Dans «Éloge de la dissidence», j'affirme que: vivre c'est se rebeller. Ce qui veut dire que la dissidence doit être considérée comme le principal moteur du progrès humain sous toutes ses formes. De fait, la vie des penseurs hors normes que je considère comme des mousquetaires de la dissidence —Nelson Mandela en fait partie- contribue à la vérification de cette hypothèse. Ce faisant, je montre que pour qu'une société progresse, une remise en cause permanente de ses pratiques et de ses valeurs est indispensable. Aucun changement social n'est possible dans une société où, aucune insatisfaction ne s'exprime clairement. Ainsi, si les moutons continuent d'être menés quotidiennement à l'abattoir, c'est bien parce qu'ils ne s'y sont jamais collectivement opposés. Les êtres humains n'ont aucun intérêt à se comporter comme des moutons.

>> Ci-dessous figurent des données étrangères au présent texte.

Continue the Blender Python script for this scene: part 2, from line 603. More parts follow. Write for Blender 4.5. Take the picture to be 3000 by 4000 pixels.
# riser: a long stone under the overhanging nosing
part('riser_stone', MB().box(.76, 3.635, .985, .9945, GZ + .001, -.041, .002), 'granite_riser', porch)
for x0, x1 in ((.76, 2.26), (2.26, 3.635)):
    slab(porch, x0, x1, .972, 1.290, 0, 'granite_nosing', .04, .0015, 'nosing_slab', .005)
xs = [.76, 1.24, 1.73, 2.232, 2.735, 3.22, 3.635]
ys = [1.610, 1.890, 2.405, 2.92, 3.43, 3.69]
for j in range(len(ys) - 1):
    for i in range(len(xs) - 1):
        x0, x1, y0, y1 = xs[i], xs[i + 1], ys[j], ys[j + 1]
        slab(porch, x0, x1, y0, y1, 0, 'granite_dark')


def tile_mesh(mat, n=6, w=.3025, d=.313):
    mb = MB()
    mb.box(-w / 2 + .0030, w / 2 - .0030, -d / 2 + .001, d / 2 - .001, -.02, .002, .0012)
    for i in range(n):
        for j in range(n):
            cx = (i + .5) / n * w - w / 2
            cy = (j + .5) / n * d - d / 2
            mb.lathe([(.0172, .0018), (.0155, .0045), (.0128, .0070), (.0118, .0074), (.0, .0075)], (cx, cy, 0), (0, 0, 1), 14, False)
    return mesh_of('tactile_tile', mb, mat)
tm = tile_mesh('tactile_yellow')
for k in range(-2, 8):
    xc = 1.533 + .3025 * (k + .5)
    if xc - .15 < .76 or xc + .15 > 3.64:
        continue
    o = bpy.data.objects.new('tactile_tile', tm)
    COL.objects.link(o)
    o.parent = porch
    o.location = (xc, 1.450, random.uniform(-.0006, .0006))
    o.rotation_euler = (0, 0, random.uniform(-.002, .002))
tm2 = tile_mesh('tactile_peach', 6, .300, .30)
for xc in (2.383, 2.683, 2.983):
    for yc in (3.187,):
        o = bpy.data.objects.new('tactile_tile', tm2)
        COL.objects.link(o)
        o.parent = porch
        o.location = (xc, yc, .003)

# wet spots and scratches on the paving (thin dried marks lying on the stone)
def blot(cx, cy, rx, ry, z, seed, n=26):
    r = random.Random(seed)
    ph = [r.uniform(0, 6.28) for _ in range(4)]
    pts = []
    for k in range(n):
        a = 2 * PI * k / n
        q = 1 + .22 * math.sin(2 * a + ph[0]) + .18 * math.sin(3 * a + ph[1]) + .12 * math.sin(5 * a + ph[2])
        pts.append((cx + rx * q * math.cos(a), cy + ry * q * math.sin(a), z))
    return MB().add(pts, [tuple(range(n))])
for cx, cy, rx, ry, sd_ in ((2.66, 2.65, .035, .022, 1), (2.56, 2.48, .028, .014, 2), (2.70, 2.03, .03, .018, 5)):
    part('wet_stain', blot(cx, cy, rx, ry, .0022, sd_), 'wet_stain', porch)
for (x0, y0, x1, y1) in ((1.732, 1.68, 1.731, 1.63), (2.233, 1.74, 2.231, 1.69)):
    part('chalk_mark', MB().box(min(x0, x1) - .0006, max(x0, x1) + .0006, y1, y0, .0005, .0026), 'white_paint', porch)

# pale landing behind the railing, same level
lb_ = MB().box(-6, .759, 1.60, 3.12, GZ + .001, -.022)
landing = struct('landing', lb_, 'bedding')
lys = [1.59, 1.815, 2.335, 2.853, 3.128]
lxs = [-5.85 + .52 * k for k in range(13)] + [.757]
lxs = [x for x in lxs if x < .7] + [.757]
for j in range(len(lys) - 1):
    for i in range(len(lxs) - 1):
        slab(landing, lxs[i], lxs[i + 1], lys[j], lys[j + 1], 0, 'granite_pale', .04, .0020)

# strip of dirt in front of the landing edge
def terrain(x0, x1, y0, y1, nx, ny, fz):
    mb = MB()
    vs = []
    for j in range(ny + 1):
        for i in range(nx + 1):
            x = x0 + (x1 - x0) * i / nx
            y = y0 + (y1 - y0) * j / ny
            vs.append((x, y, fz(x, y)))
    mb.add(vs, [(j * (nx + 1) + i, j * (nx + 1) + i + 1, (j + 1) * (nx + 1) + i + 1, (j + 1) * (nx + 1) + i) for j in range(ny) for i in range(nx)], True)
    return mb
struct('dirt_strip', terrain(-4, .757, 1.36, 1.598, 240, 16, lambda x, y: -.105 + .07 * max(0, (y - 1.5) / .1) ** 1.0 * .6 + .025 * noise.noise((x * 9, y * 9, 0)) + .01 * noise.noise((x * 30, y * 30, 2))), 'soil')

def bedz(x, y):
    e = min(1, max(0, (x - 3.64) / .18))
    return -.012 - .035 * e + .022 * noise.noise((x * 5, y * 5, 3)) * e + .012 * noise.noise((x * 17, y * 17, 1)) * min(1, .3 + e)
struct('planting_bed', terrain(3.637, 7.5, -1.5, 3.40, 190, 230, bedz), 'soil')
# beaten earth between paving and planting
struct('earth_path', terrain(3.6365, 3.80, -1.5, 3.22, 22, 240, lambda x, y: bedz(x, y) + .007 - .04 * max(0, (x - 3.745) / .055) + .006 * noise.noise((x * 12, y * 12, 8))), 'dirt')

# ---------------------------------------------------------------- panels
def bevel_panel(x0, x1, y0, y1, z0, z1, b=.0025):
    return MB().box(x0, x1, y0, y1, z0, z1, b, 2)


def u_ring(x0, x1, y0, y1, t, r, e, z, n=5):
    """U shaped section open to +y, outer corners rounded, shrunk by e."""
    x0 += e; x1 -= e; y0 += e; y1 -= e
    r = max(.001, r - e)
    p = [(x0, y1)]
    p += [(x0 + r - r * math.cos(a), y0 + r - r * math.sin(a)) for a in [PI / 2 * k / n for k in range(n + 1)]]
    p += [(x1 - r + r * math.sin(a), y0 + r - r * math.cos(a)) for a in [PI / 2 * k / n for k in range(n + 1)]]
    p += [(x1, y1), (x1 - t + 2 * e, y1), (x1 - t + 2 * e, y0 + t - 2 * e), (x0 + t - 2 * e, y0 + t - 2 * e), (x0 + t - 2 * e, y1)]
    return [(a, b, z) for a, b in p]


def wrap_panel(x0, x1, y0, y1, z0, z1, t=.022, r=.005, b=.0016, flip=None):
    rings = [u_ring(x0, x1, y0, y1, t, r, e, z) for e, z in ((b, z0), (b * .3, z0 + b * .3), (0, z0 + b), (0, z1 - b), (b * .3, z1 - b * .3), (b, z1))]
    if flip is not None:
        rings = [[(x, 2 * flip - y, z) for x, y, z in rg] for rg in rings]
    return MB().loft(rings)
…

On observe également une sorte de frénésie d'un grand nombre des pays africains à aller chercher des suppléments d'âme et des préfabriqués culturels et sociétaux à l'Occident-et même en Asie, en Chine particulièrement. Ces modèles peuvent-ils faire avancer le continent africain? Y-a-t-il au bout du chemin, un El Dorado en perspective?

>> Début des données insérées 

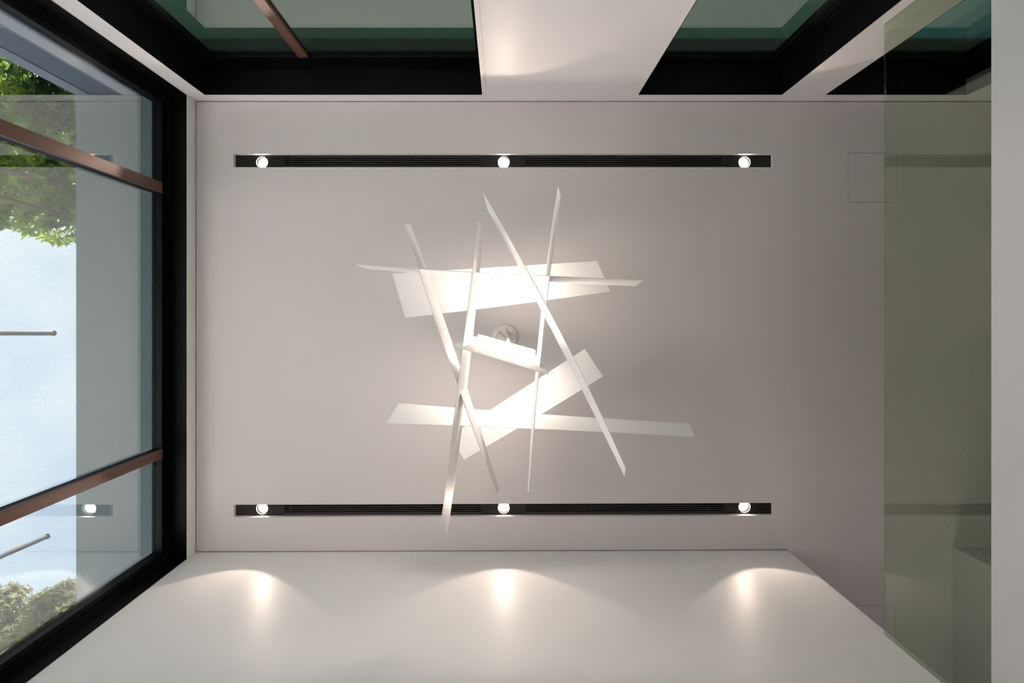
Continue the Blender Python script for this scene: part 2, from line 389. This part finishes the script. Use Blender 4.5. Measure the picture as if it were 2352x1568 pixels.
# ================================================================ PENDANT
pend = empty('pendant_lamp', P(1160, 773, 1), 'white ceiling pendant of crossed thin metal sheets around a bright lamp', 'pendant lamp')
m = MB(); cc = P(1160, 773, 1); m.lathe([(28.5*U, 0), (28.5*U, -.008), (27*U, -.011), (.004, -.0112)], cc, n=56)
can = m.build('canopy', M['canopy'], pend)
for px, py in ((1147, 762), (1164, 756), (1143, 778)):
    m = MB(); c = P(px, py, 1); c.z = cc.z - .0112; m.lathe([(.0028, 0), (.0028, -.003), (.0015, -.004)], c, n=12); m.build('screw', M['screw'], can)
zc_ = cc.z - .014
def arc(a, b, sag):
    a = Vector((*P(*a, 1).xy, zc_)); b = Vector((*P(*b, 1).xy, zc_)); d = (b-a); n_ = Vector((-d.y, d.x, 0))
    return [a + d*t_ + n_*sag*4*t_*(1-t_) for t_ in [k/8 for k in range(9)]]
for a, b, sg in (((1147, 762), (1160, 775), 0), ((1147, 762), (1138.5, 778), .12), ((1164, 757), (1168, 766), 0)):
    m = MB(); m.tube(arc(a, b, sg), .0009, 6); m.build('cable', M['cable'], pend)
m = MB(); m.tube([P(1168.5, 770, .995), P(1167, 785, .84)], [.010, .0085], 16); m.build('stem', M['cap'], pend)
# lamp body
def bar(px0, py0, px1, py1, k, wy, z0, z1, ext=0):
    a, b = P(px0, py0, k), P(px1, py1, k); d = (b-a).normalized(); n_ = Vector((-d.y, d.x, 0)); a = a-d*ext; b = b+d*ext
    m = MB(); q = [a-n_*wy, b-n_*wy, b+n_*wy, a+n_*wy]
    m.hexa([v+Vector((0, 0, z0)) for v in q] + [v+Vector((0, 0, z1)) for v in q]); return m
KL = .835
bar(1097, 776, 1227, 812, KL, .017, -.03, .012).build('lamp_diffuser', M['lamp'], pend, bevel=.003)
bar(1097, 776, 1227, 812, KL, .019, .0125, .020, .002).build('lamp_housing', M['cap'], pend, bevel=.002)
# plates: near edge (3 points) and far edge (3 points), photo measurement + height fraction
def plane_k(pts3, q):     # height fraction of pixel q on the plane through three (px,py,k)
    a, b, c = [P(*p) - Vector((0, 0, ZC)) for p in pts3]; n_ = (b-a).cross(c-a)
    ray = Vector(((q[0]-1154)/F*D, (q[1]-725)/F*D, D)); return n_.dot(a) / n_.dot(ray)
def plate(e1, e2, k1, k2, k3, name='metal_sheet', th=.0022):
    """e1, e2: three pixels along each long edge; k at e1 start, e1 end, e2 start"""
    pl = [(*e1[0], k1), (*e1[2], k2), (*e2[0], k3)]
    n_ = 12; rows = []
    def curve(e):
        p0, pm, p1 = [Vector(q) for q in e]; c = pm*2 - (p0+p1)/2
        return [p0*(1-t_)**2 + c*2*t_*(1-t_) + p1*t_*t_ for t_ in [k/n_ for k in range(n_+1)]]
    A = [P(*q, plane_k(pl, q)) for q in curve(e1)]; B = [P(*q, plane_k(pl, q)) for q in curve(e2)]
    nn = (A[-1]-A[0]).cross(B[0]-A[0]).normalized() * th/2
    m = MB(); m.v = [v+nn for v in A] + [v+nn for v in B] + [v-nn for v in A] + [v-nn for v in B]; K = n_+1
    for i in range(n_):
        m.f += [(i, i+1, K+i+1, K+i), (2*K+i, 3*K+i, 3*K+i+1, 2*K+i+1), (i, 2*K+i, 2*K+i+1, i+1), (K+i, K+i+1, 3*K+i+1, 3*K+i)]
    m.f += [(0, K, 3*K, 2*K), (n_, 2*K+n_, 3*K+n_, K+n_)]; m.sm = [False]*len(m.f)
    return m.build(name, M['sheet'], pend)
plate([(930.6, 728.8), (1090, 710.5), (1401, 669.4)], [(901, 627.7), (1137, 613.5), (1371.5, 598.7)], .885, .885, .845)
plate([(1343, 801), (1230, 874), (1035, 1000)], [(1385, 864), (1240, 953), (1066, 1055)], .885, .885, .862)
plate([(819, 607), (1084.6, 624.5), (1477.5, 643.8)], [(838, 616), (1084.6, 635), (1459, 657)], .70, .70, .735)
plate([(888.5, 971.6), (1220, 984.5), (1595, 1002.3)], [(916, 925.8), (1226, 950), (1584.8, 973)], .745, .745, .80)
plate([(929, 515), (1019, 793), (1142, 1137)], [(942, 515), (1040, 793), (1146, 1125)], .715, .715, .75)
plate([(1100, 506), (1054, 867), (1010, 1228)], [(1109, 543), (1073, 884), (1027, 1226)], .68, .68, .735)
plate([(1111, 444), (1289, 765), (1437, 1074)], [(1120, 480), (1284, 790), (1435, 1094)], .67, .67, .71)
plate([(1288, 448), (1248, 762), (1214.7, 1128.6)], [(1282, 429), (1240, 750), (1212.6, 1128.6)], .66, .66, .72)
plate([(1038.7, 793.7), (1150, 827.2), (1261, 860.7)], [(1094, 771), (1162, 790), (1230, 808)], .655, .655, .87)

# ================================================================ OUTSIDE
m = MB(); m.box(-30, 14, -18, 22, -.3, -.125); tag(m.build('bounce_ground', M['bounce_ground']), kind='structure')  # unseen pale ground, added to bounce sunlight up onto the ceiling
m = MB(); m.box(-30, -2.45, -18, -.25, -.125, -.10); m.box(-2.45, 14, -18, -2.3, -.125, -.10); struct('ground_dark_added', m, M['darkground'])  # unseen dark ground, added to weaken the bounce near the window wall
ZS = ZC + 1.0*D
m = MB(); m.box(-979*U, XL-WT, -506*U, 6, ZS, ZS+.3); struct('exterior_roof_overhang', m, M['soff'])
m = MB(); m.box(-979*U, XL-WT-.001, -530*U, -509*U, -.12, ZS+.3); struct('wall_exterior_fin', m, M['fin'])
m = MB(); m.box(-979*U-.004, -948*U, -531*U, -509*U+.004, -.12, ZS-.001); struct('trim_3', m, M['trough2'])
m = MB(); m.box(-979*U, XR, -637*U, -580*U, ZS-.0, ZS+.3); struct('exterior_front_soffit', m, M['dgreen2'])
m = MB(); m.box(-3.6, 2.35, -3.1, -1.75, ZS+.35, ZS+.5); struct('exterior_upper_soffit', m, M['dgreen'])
m = MB(); m.box(2.4, 6.5, -3.1, -1.75, ZS+.35, ZS+.5); struct('exterior_sky_panel', m, M['skypanel'])  # teal panel added in place of dim sky beyond the right-hand window
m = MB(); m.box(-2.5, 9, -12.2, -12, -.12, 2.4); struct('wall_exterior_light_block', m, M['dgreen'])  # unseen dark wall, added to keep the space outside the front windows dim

# slim leaning posts out in the garden
for (a, b, k, lab) in (((122, 765), (-700, 762), 1.5, 'slim grey outdoor post pointing straight in at mid-height of the left window'),
                       ((107, 1232), (-700, 1580), 1.5, 'slim grey outdoor post slanting up towards the lower bar of the left window')):
    top = P(*a, k); v = P(*b, k*.60); d = (v-top); g = (top.z+.12)/(-d.z) if d.z < 0 else 1; foot = top + d*g
    m = MB(); m.tube([foot, top], .020, 14); m.lathe([(.024, 0), (.024, .012), (.01, .018)], top, axis=tuple(top-foot), n=14)
    m.lathe([(.07, 0), (.07, .012)], (foot.x, foot.y, -.125), n=20)
    tag(m.build('garden_post', M['post'], origin=(foot.x, foot.y, -.12)), lab, 'post', 'slim posts seen through the left window')

def star(m, c, r, nrm, spin, lobes=5):
    a = nrm.orthogonal().normalized(); b = nrm.cross(a).normalized(); base = len(m.v); m.v.append(c)
    n = lobes*2
    for i in range(n):
        t_ = spin + 2*math.pi*i/n; R = r if i % 2 == 0 else r*.38
        m.v.append(c + (a*math.cos(t_)+b*math.sin(t_))*R + nrm*(.12*r if i % 2 else -.1*r))
    for i in range(n): m.f.append((base, base+1+i, base+1+(i+1) % n)); m.sm.append(False)
def rnd(): return Vector((random.gauss(0, 1), random.gauss(0, 1), random.gauss(0, 1)))
def tree(base, clumps, nleaf, size, leafm, trunk_r, label, lobes):
    root = empty('tree', base, label, 'tree')
    m = MB(); tot = sum(c[1]**2 for c in clumps)
    for c, r in clumps:
        for _ in range(int(nleaf*r*r/tot)):
            d = rnd().normalized(); rr_ = r*(.55+.5*random.random()**.6)
            p = c + Vector((d.x, d.y, d.z*.75))*rr_
            star(m, p, size*random.uniform(.6, 1.15), (d*.4+Vector((0, 0, 1))*.8+rnd()*.35).normalized(), random.random()*6, lobes)
    m.build('foliage', leafm, root)
    cen = sum((c for c, r in clumps), Vector())/len(clumps)
    b = Vector(base); fork = Vector((b.x*.8+cen.x*.2, b.y*.8+cen.y*.2, min(c.z for c, r in clumps)*.62))
    m = MB(); m.tube([b, b.lerp(fork, .5)+Vector((.05, -.04, 0)), fork], [trunk_r, trunk_r*.8, trunk_r*.62], 14); m.build('trunk', M['bark'], root)
    for c, r in clumps[::2]:
        m = MB(); mid = fork.lerp(c, .5)+Vector((0, 0, .15)); m.tube([fork-Vector((0, 0, .05)), mid, c], [trunk_r*.42, trunk_r*.25, .012], 8); m.build('branch', M['bark'], root)
    return root
# leafy branches high at the upper left
cl = []
k = 1.75
for px, py, r in ((20, 300, .42), (110, 330, .40), (60, 400, .40), (150, 420, .38), (10, 440, .34), (120, 490, .30), (165, 500, .26), (40, 470, .26), (-90, 380, .5), (-60, 250, .5),
                  (60, 190, .5), (150, 230, .42), (-200, 330, .6), (190, 380, .4), (230, 440, .38), (90, 250, .42)):
    cl.append((P(px, py, k + random.uniform(-.08, .12)), r))
tree((-6.2, -1.5, -.12), cl, 2300, .098, M['leaf'], .15, 'leafy green tree overhanging behind the upper part of the big left window', 5)
cl = [(P(px, py, 3.0 + random.uniform(-.1, .1)), r*1.2) for px, py, r in ((0, 1450, .62), (-60, 1500, .8), (30, 1520, .6), (-140, 1560, .9), (10, 1400, .38), (-20, 1600, .8))]
tree((-10.2, 6.6, -.12), cl, 5200, .085, M['leaf2'], .16, 'rounded yellow-green treetop in the bottom left corner of the big window', 4)
cl = [(P(px, py, 1.9 + random.uniform(-.1, .1)), r*.75) for px, py, r in ((130, 1415, .42), (165, 1390, .36), (100, 1440, .36), (150, 1460, .5), (80, 1480, .45), (190, 1440, .45))]
tree((-6.3, 4.3, -.12), cl, 4200, .055, M['leaf2'], .12, 'small rounded green treetop just right of the corner treetop', 4)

L'historien français Fernand Braudel, faisait remarquer avec justesse que l'histoire de l'humanité est faite de continuels emprunts entre les civilisations. Ceci est tellement vrai qu'aujourd'hui, peu de gens en Occident, pour ne rien dire de la situation en Afrique, savent que la boussole, l'imprimerie, le papier et la poudre à canon sont des inventions chinoises; les Européens les ayant si bien assimilées, qu'on jurerait qu'ils en sont les inventeurs! J'affirme dans «Éloge de la dissidence», que tout ce qui est humain n'est étranger ni à l'Afrique ni aux Africains. Car c'est nous-mêmes Africains qui avons choisi par sottise, de vivre à la périphérie du monde. Le moment est aujourd'hui venu pour l'Afrique, non seulement, de raccrocher son wagon au train du monde, mais également de chercher, pourquoi pas, à en devenir la locomotive au cours des, siècles à venir. Notre redressement est à ce prix.